1) simulate request to http(NOT SECURE)://site.com 2) simulate response with Set-Cookie: csrf_token=123123;

> unless it's a subdomain in which you have the more serious issue of session theft or session fixation

elaborate plz? From what I know, subdomain can only do same attack (cookie tossing). Are you talking about phishing?


Except we can set the cookie because we're already doing that to HTTPS requests via cookie-forcing.

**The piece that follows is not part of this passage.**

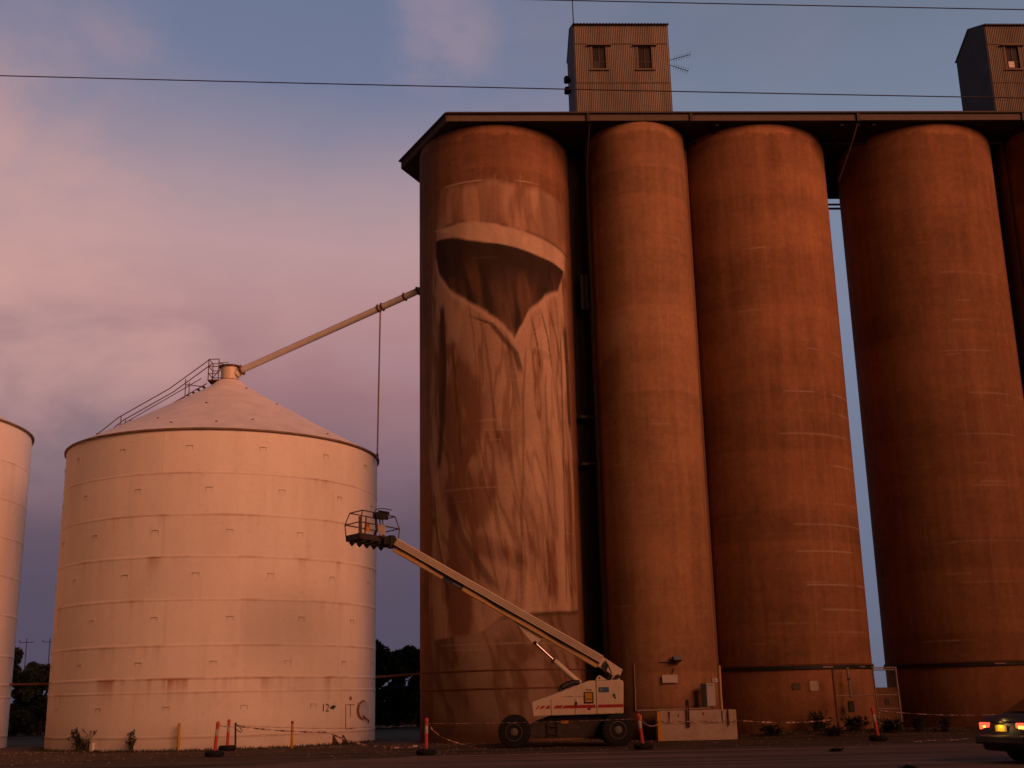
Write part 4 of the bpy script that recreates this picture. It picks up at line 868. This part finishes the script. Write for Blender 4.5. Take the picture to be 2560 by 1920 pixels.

I've just woken up and I haven't tested it, but off the cuff I believe HSTS will prevent the browser from trusting a plaintext HTTP response at all. So you cannot force a cookie if I understand the blog post correctly. You'd have to create a cookie inside of a verifiable HTTPS connection, which if you can do you've already executed a much worse attack.


> but off the cuff I believe HSTS will prevent the browser from trusting a plaintext HTTP response at all

Cookies are broken (i write about it on my blog like, daily). The essential idea of Forcing is injecting cookies into HTTPS space from HTTP.


I think this is what it hinges on:

http://scarybeastsecurity.blogspot.com.es/2008/11/cookie-for...

Is that possible under HSTS?


@homakov, so you can get a browser to trust a cookie from a HTTP response under a domain protected by HSTS?


Doesn't HSTS just mean that the browser will just always make HTTPS responses?